@Zetherin,
Dictionaries are never a definitive reference of language, to a language, or the like. The best a dictionary can do is provide a relative aggregate of exposition on a given word. See my previous post about paraphrasing.
Likewise, one cannot simply emulate speakers of a language, not successfully at least. In that vein, learning from a dictionary and emulating speakers will always result in contradictory results to the outsider, simply because either individually is inadequate to grasp the essence of the language.
In truth, nothing is sufficient. What is explained as grasping the essence of a language; 'getting it', is as natural as walking or eating, in the sense that once complete it is not a conscious process and furthermore is not confined to any specific manner or form. There are only regions, spheres of influence in which the speaker is well established enough in a linguistic community to provide his own input, while at the same time be perceived as an actual speaker of the language.
Dictionaries make an artificial summaries of all these classes and of all these peculiar usages, meant to serve as a reminder to the actual speaker when placing a given word in a particular context; it should be seen as a crutch, but not an actual pair of legs, and for one who can properly walk, the crutch is awkward, and cumbersome.
But as Gosh said, this is basic linguistics; though it is not the popular discourse among other academic fields, certainly not in the so-called logical fields, it is nevertheless written and explained all over in most introductory texts on linguistics.

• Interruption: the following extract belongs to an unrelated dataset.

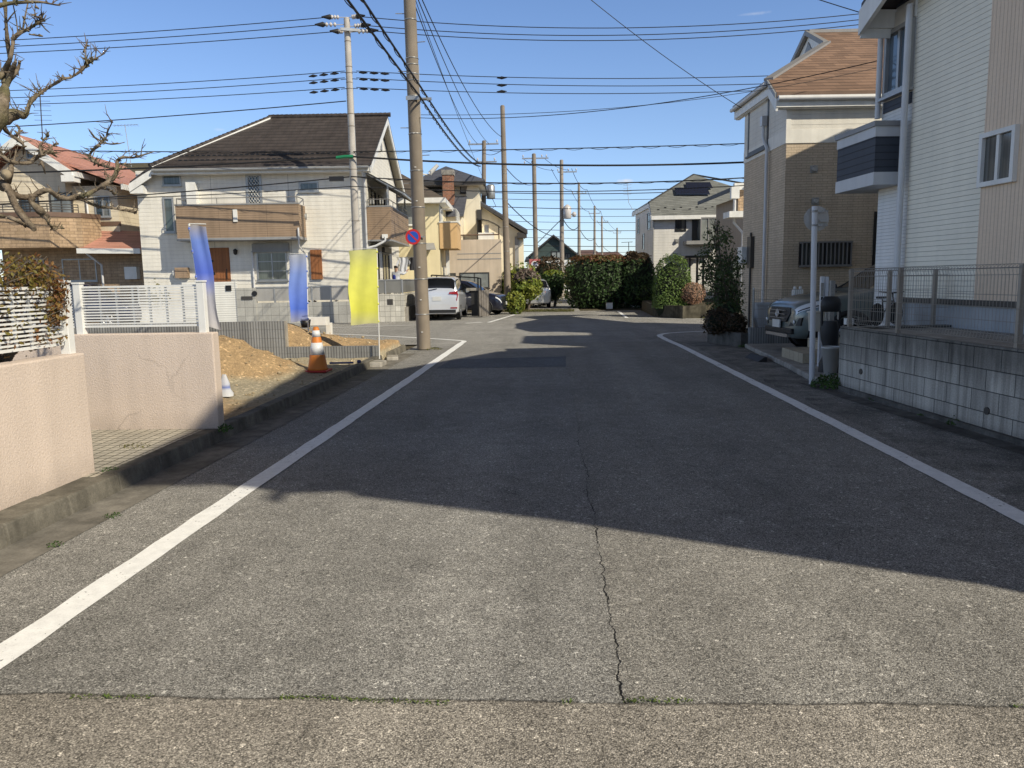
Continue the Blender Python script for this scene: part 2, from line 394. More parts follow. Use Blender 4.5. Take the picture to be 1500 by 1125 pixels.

Simple Aristotelian logic will not work.
Thus a dictionary is equivalent to a literary work; it provides a window as to what people have anticipated words to mean, it provides a perspective for the state of that particular society and culture. Like a monument to a war does not comprise victory itself, and like a glorified statue of a deity does not comprise that deity's actual traits and attributes, so does a dictionary not comprise the actual usage of language. All of these artifacts depict collective anticipations which are to be viewed in a collective sense.
For in essence a dictionary does nothing more than use other words to explain any index. Thus it inherently assumes that the user is already familiar with those words used as explanation, to some extent. Assuming otherwise would be making the entire ideal contradictory, as on the one hand the dictionary would provide the definitive prescriptive reference for language, but yet on the other hand assume that the reader already uses all the descriptive terms according to the dictionary itself; thus making it a horrible instructive tool.